Since its inception in 2005, the course has been offered four more times, with its most recent iteration happening this fall. Tia M. Ray ’12, a proctor in Pennypacker Hall, took the class in 2009. This was an important year for the program—it was in 2009 that the class discovered the first architectural remains of the Indian College. “We were thinking about the way that the archaeology would benefit our knowledge of colonial Harvard, but also what it meant for local tribal communities, specifically focusing on the Nipmuc and Aquinnah Wampanoag communities,” Ray says.

Capone believes that the objects found during these excavations have illuminated students’ understanding of life at Harvard in the 17th century. “It has been interesting so far to note that there isn’t necessarily much difference in the remains of daily life between the Indian College and the other 17th-century buildings at Harvard,” Capone says.

One similarity revealed by the excavations is that enrollees at both colleges were willing to break Harvard’s then-puritanical rules about alcohol and tobacco. During the Harvard Yard digs, students have found a plethora of tobacco pipes and broken wine bottles. The 2009 class used the illicit objects to develop an exhibit that explored their implications for the students’ relationship to rules. According to the exhibit, the European ceramic pipes and the American red clay pipes both speak to the considerable time and resources that students invested in smoking tobacco. Shards of glass from bottles of wine and broken pieces of ceramic ale bottles indicate that students also flouted the University’s strict rules regarding alcohol—a story not often included in accounts of the College’s history.

Capone believes that these findings represent the beginning of a process of discovery that will go a long way toward illuminating the history of the Indian College. “We can now put the Indian College on the map,” she says, “and from there begin to better understand what we’re finding inside the building [and] what we’re finding outside the building, [and] compare its robusticity to other buildings of the time.”

THE REST IS HISTORY

The archaeological footprint of the Indian College and the remnants of students’ debauchery both show how archaeology can offer an alternative story to that provided by historical records. Jill Lepore, a professor of American history, is not an archaeologist but has used the findings of archaeologists to complement information gleaned from historical records.

In Lepore’s opinion, historical records offer only a narrow perspective of the past. “Most of what is interesting in chronicling the lives of ordinary people is not kept,” Lepore says. “Most archives and museums, mostly public places, but sometimes private places, where we keep the chronicle of our lives, [tend] to commemorate and preserve the lives of people who have notable achievements.”
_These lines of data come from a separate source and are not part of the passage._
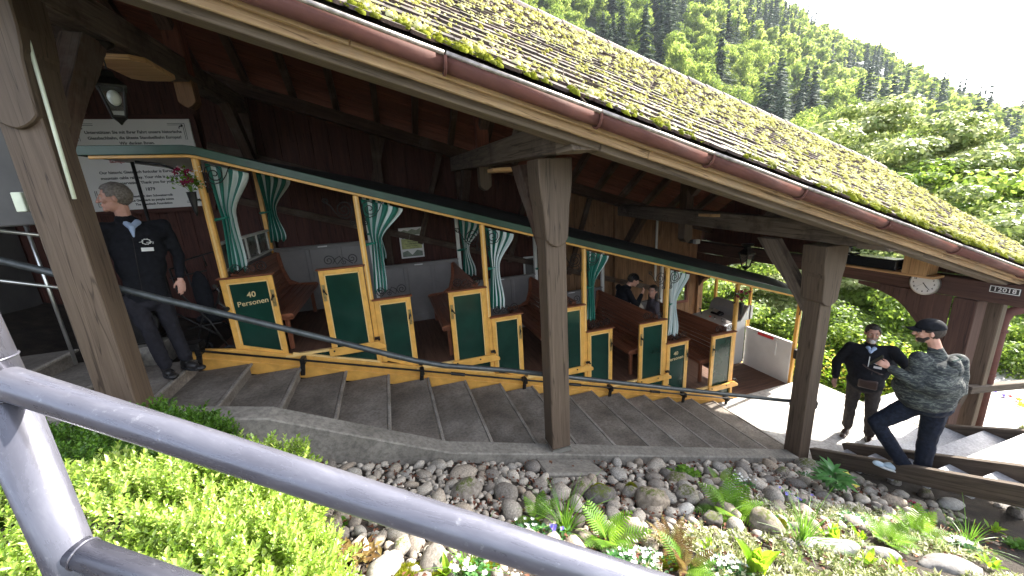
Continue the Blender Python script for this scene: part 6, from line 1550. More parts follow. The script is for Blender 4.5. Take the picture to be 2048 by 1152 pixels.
# ------------------------------------------------------------------ hedges
def sprig_t(seed, n=11, L=.055, ll=.017, lw=.010):
    r = random.Random(seed); V_ = []; F_ = []
    for i in range(n):
        t = (i+.5)/n; a = i*2.4+r.uniform(-.3, .3); el = .25+.9*t; d = Vector((math.cos(a)*math.cos(el), math.sin(a)*math.cos(el), math.sin(el)))
        b = Vector((0, 0, t*L)); s = Vector((-math.sin(a), math.cos(a), 0)); l_ = ll*r.uniform(.8, 1.15); w_ = lw*r.uniform(.8, 1.1)
        k = len(V_); up = s.cross(d)*-.18*l_
        V_ += [tuple(b), tuple(b+d*l_*.5+s*w_/2+up), tuple(b+d*l_), tuple(b+d*l_*.5-s*w_/2+up)]; F_ += [(k, k+1, k+2), (k, k+2, k+3)]
    return V_, F_
sprigs = [sprig_t(s) for s in range(6)]
def hedge(name, c, R, label, mat, n, seed, pw=.7):
    r = random.Random(seed); tr = []
    t = thing(name, label, 'hedge', (c[0], c[1], c[2]-R[2]))
    def sup(v, p): return math.copysign(abs(v)**p, v)
    for i in range(n):
        if i > n*.96: pass
        z = r.uniform(-.55, 1); th = r.uniform(0, 6.283); q = math.sqrt(max(0, 1-z*z))
        d = Vector((sup(q*math.cos(th), pw), sup(q*math.sin(th), pw), sup(z, pw)))
        lump = 1+.09*math.sin(d.x*7+seed)*math.sin(d.y*6+1)+.08*math.sin(d.x*13+d.y*17+seed)+.05*math.sin(d.x*29+d.z*23)*math.sin(d.y*31)
        k = lump*(1-.16*abs(r.gauss(0, .6)))
        p = Vector((c[0]+d.x*R[0]*k, c[1]+d.y*R[1]*k, c[2]+d.z*R[2]*k))
        nn = Vector((d.x/R[0], d.y/R[1], d.z/R[2]+.8)).normalized()
        nn = (nn+Vector((r.gauss(0, .35), r.gauss(0, .35), r.gauss(0, .2)+.25))).normalized()
        a = nn.orthogonal().normalized(); a = Matrix.Rotation(r.uniform(0, 6.28), 3, nn) @ a; b = nn.cross(a)
        tr.append((r.randrange(6), xf(p, r.choice([.7, .9, 1.1, 1.4, 1.8]), axes=np.stack([a, b, nn]))))
    scatter('foliage', sprigs, tr, M_[mat], t)
    cm = MB().ball(c, (R[0]*.80, R[1]*.80, R[2]*.80), 20, 12); obj('dark_core', cm, M_['bark'], t, smooth=True)  # solid dark core, its colour stands in for shade inside the foliage
    return t
hedge('box_hedge', (-1.95, 2.50, -1.56), (.80, .45, .33), 'deep green clipped box hedge in shade at the foot of the big left post', 'boxleaf', 11500, 3)
hedge('box_hedge', (-1.60, 1.74, -1.52), (.98, .50, .38), 'bright yellow-green clipped box hedge in full sun below the foreground railing', 'boxleaf_sun', 15000, 5)
hedge('box_hedge', (-.90, 1.30, -1.66), (.50, .42, .44), 'sunlit yellow-green box bush at the right end of the hedge', 'boxleaf_sun', 8500, 6)
p = at_ground(590, 905); hedge('low_boxwood_seedling', (p[0], p[1], p[2]+.05), (.19, .12, .10), 'small pale green boxwood cushion growing at the curb right of the hedge', 'boxleaf_sun', 700, 9)
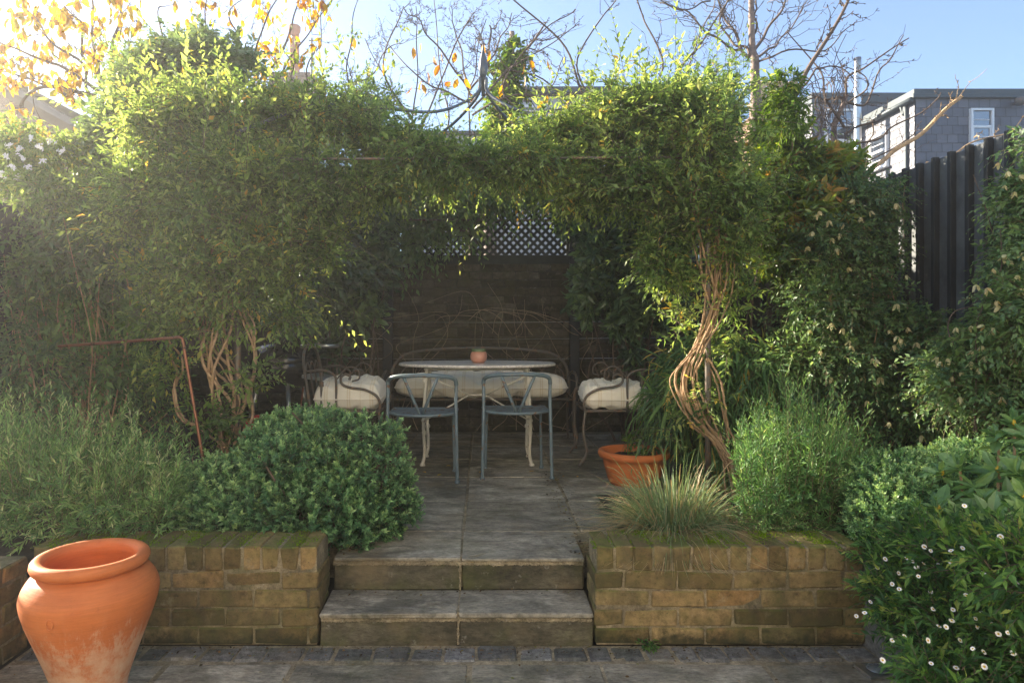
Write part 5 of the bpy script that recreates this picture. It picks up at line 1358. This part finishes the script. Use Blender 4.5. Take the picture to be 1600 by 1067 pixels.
# bare climber on the back wall
t = thing('bare_climber', 'bare looping vine stems on the old brick wall behind the bench', 'climbing plant', (0, 6.55, .3))
m = MB()
for k in range(18):
    x = rng.uniform(-1.1, 1.); pts = [(x, 6.55, .3)]
    z = .3; 
    for j in range(5):
        x += rng.normal(0, .16); z += rng.uniform(.12, .34); pts.append((x, 6.57 + rng.uniform(-.1, .04), z))
    if k % 3 == 0: pts.append((x + rng.normal(0, .3), 6.55, z - .1))
    tubes(m, wob(spline(pts, 40), .012)[None], np.linspace(.004, .0014, 40)[None], 4)
for k in range(6):
    x = rng.uniform(-.8, .7); tubes(m, wob(spline([(x, 6.52, 1.25 + rng.normal(0, .1)), (x + .12, 6.45, 1.42), (x + .4, 6.42, 1.4 + rng.normal(0, .06)), (x + .6, 6.48, 1.2)], 26), .015)[None], .0028, 4)
part(m, 'stems', M_DULLVINE, t)
# fallen leaves under the table
for i, (x, y) in enumerate([(705, 729), (748, 739), (690, 742), (628, 735), (835, 737), (1041, 826), (900, 745), (660, 738)]):
    mb = MB(); dpt = F * (EYE - TZ) / (y - CY); c = P(x, y, dpt); c[2] = TZ + .006 if y < 800 else .34
    leaves(mb, c[None], rng.normal(size=(1, 3)) * np.array([1, 1, .1]), np.array([[0, 0, 1.]]), .04, .02, OVAL, rng.uniform(0, 1))
    solo(mb, 'fallen_leaf', M_YELLOW, 'small fallen brown leaf on the ground of the terrace', 'leaf', tuple(c), 'fallen leaves on the terrace')

# litter of bits and crumbs along the edges of the paving
lm = MB(); n = 1500
X = rng.uniform(-1.6, 1.4, n); Y = 6.45 - np.abs(rng.normal(0, .35, n)); Z = np.full(n, TZ + .004)
e = 420; sgn = rng.choice([-1, 1], e)
X[:e] = np.where(sgn > 0, .47 + rng.normal(0, .05, e), -.64 + np.abs(rng.normal(0, .03, e))); Y[:e] = rng.uniform(3.1, 5, e)
g_ = slice(e, e + 500); X[g_] = rng.uniform(-1.8, 1.5, 500); Y[g_] = 2.80 - np.abs(rng.normal(0, .05, 500)); Z[g_] = .007
h_ = slice(e + 500, e + 640); X[h_] = rng.uniform(-1.8, 1.5, 140); Y[h_] = rng.uniform(2.2, 2.7, 140); Z[h_] = .006
k_ = slice(e + 640, e + 720); X[k_] = rng.uniform(-.63, .43, 80); Y[k_] = 3.06 - np.abs(rng.normal(0, .03, 80)); Z[k_] = .137
dq = rng.normal(size=(n, 3)) * np.array([1, 1, .15])
sz = rng.uniform(.006, .024, n); sz[e:] *= .7
leaves(lm, np.stack([X, Y, Z], -1), dq, np.array([[0, 0, 1.]]) + rng.normal(0, .25, (n, 3)), sz, sz * rng.uniform(.25, .7, n), OVAL, rng.uniform(0, 1, n))
M_LITTER = leafmat('leaf litter', [(0., (.02, .016, .01)), (.6, (.07, .045, .022)), (.9, (.16, .1, .05)), (1., (.1, .12, .03))], .1, .8, .2)
o = lm.build('leaf_litter', M_LITTER); o['kind'] = 'stuff'
# ================================================================== TREES
def tree(name, lab, base, group=None):
    return thing(name, lab, 'tree', base, group)
def Q(d, *pts): return [P(x, y, d + dz) for x, y, dz in [(p + (0,))[:3] for p in pts]]
# pollarded bare tree
b = P(1175, 330, 8.); b[2] = -.05
t = tree('bare_tree', 'tall bare pale trunked tree with spreading branches right of the gazebo', b)
tr, br = MB(), MB()
limb(tr, [b] + Q(8, (1176, 200), (1172, 120), (1170, 88), (1169, 0), (1166, -60)), .075, .02, 30, .02, 8)
for pts, r in ((Q(8, (1171, 92), (1145, 55), (1118, 15), (1095, -40)), .03), (Q(8, (1171, 90), (1150, 40), (1135, -40)), .025), (Q(8, (1173, 90), (1195, 60), (1225, 10), (1245, -40)), .028),
               (Q(8, (1174, 92), (1205, 75, .3), (1240, 50, .4), (1262, 0, .5)), .022), (Q(8, (1160, 78), (1120, 60, -.3), (1070, 15, -.4), (1010, -5, -.4)), .02), (Q(8, (1110, 2), (1060, 12, -.2), (1020, 2)), .014),
               (Q(8, (1176, 100), (1215, 85, -.3), (1290, 75, -.4), (1330, 40, -.4)), .018), (Q(8, (1150, 130), (1120, 125), (1085, 95), (1060, 92)), .012), (Q(8, (1172, 60), (1180, 20), (1205, -40)), .02)):
    r *= .72; p = limb(br, pts, r, r * .35, 22, .03)
    twigs(br, p, 13, .8, r * .3, .9, .2, .05, 0, 5)
part(tr, 'trunk', M_BARE, t, True); part(br, 'branches', M_TWIG, t)
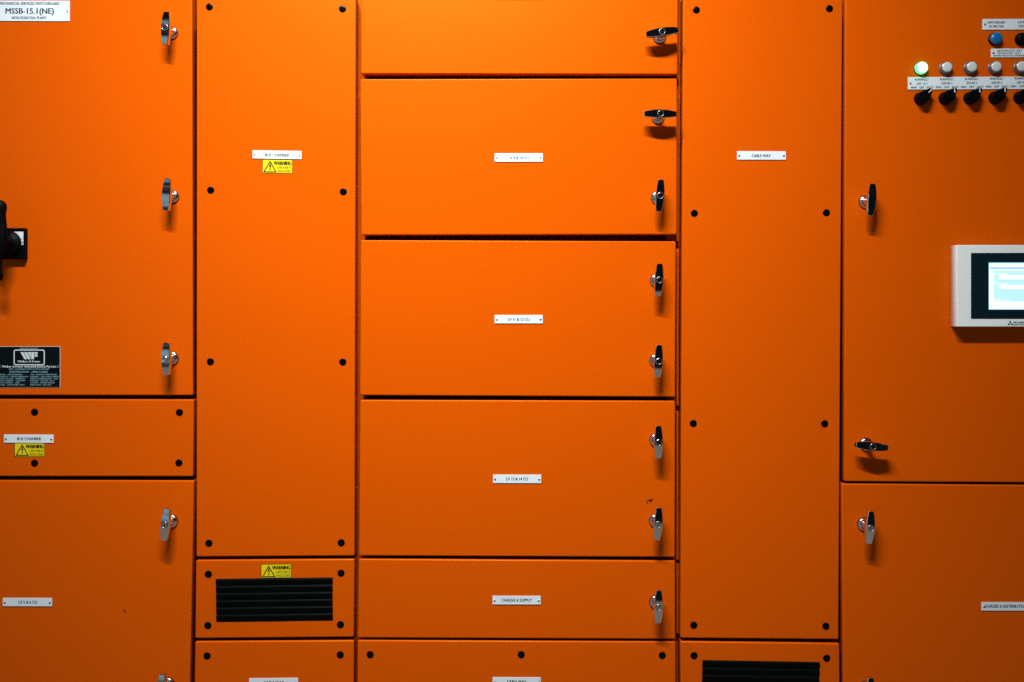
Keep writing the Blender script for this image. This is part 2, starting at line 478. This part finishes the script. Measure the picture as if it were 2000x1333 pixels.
def maker_plate(parent):
    x0, y0, x1, y1 = -5, 677, 118, 757
    c = P((x0 + x1) / 2, (y0 + y1) / 2); org = Vector((c.x, 0, c.z))
    bm = bmesh.new()
    add_box(bm, (0, -0.0005, 0), ((x1 - x0) * S, 0.0010, (y1 - y0) * S), 1)
    add_box(bm, (0, -0.00115, 0), ((x1 - x0 - 1.2) * S, 0.0003, (y1 - y0 - 1.2) * S), 0)
    pl = mk('rating_plate', bm, [M['plateblack'], M['silver']], parent, rel(parent, org))
    bm = bmesh.new(); d = 0.00142
    fr = []
    for cxx, cyy, a0 in ((83.0, 687.5, -90), (83.0, 709.5, 0), (31.0, 709.5, 90), (31.0, 687.5, 180)):
        for k in range(5):
            a = math.radians(a0 + k * 22.5); fr.append((cxx + 3.4 * math.cos(a), cyy + 3.4 * math.sin(a)))
    stroke(bm, fr, 2.1, d, org, 0, True)
    y_t, y_b = 688.2, 702.0
    poly(bm, [(40, y_t), (45.6, y_t), (53, y_b), (47.6, y_b)], d, org)
    poly(bm, [(47, y_t), (52.6, y_t), (59.7, y_b), (54.2, y_b)], d, org)
    poly(bm, [(53.8, y_t), (60, y_t), (60, y_b - 2)], d, org)
    poly(bm, [(61, y_t), (66.6, y_t), (66.6, y_b), (61, y_b)], d, org)
    poly(bm, [(67.6, y_t), (73.4, y_t), (73.4, 692.0), (67.6, 692.0)], d, org)
    poly(bm, [(67.6, 693), (73.4, 693), (73.4, 697), (67.6, 697)], d, org)
    text_into(bm, 'Walker & Frazer', 34.5, 79, 708.2, 4.0, d, org, 0, True)
    text_into(bm, 'Walker & Frazer Industrial (QLD) Pty Ltd.', 4, 109.5, 718.2, 4.0, d, org, 0, True)
    for cc in (-0.4, 113.4):
        stroke(bm, [(cc + 2.0 * math.cos(math.radians(a)), 716.2 + 2.0 * math.sin(math.radians(a))) for a in range(40, 330, 24)], 0.8, d, org, 1)
    text_into(bm, 'MANUFACTURED BY', 40, 74, 682.0, 2.6, d, org, 1)
    text_into(bm, 'UNIT-1 65 BUSINESS STREET YATALA QLD 4207', 17.2, 96, 722.6, 2.7, d, org, 1)
    text_into(bm, 'IDENTIFICATION  - MSSB-15.1(NE)', 18.5, 92.5, 728.3, 3.5, d, org, 1)
    L1 = [('SERVICE  - NON-ESSENTIAL', 44), ('DESIGN TO  - AS/NZS 3000/61439.1', 55), ('RATED VOLTAGE  - 230/400VAC', 49.5), ('RATED CURRENT  - 1250 AMPS', 49), ('FAULT CURRENT  - 25kA', 38), ('ACCESS  - AUTHORISED ONLY', 48)]
    L2 = [('TYPE  - INDOOR FLOOR MOUNT', 111.5), ('ASSEMBLY  - ENCLOSED CUBICLE', 115), ('FORM OF SEGREGATION  - 4a/2b', 113), ('IP RATING  - IP42 EXT. / IK10', 105), ('COLOUR  - RAL2000 ORANGE', 107), ('BUILD DATE  - JULY 2025', 100)]
    for i in range(6):
        yb = 733.2 + i * 4.0
        text_into(bm, L1[i][0], -3.2, L1[i][1], yb, 2.6, d, org, 1)
        text_into(bm, L2[i][0], 59.2, L2[i][1], yb, 2.6, d, org, 1)
    mk('lettering', bm, [M['silver'], M['silverdim']], pl)
maker_plate(A)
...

According to Lepore, what was selected for preservation was determined by those with the ability to choose, whether through their positions of power or through their literacy. While such documents provide useful information about the past, they fail to provide a complete picture of the epochs they represent. “Social history is interested in recovering ordinary people’s lives by looking at things they kept for different reasons, like censuses or tax lists or the records of the overseers of the poor in Boston. Those things were kept for purely administrative reasons,” Lepore says.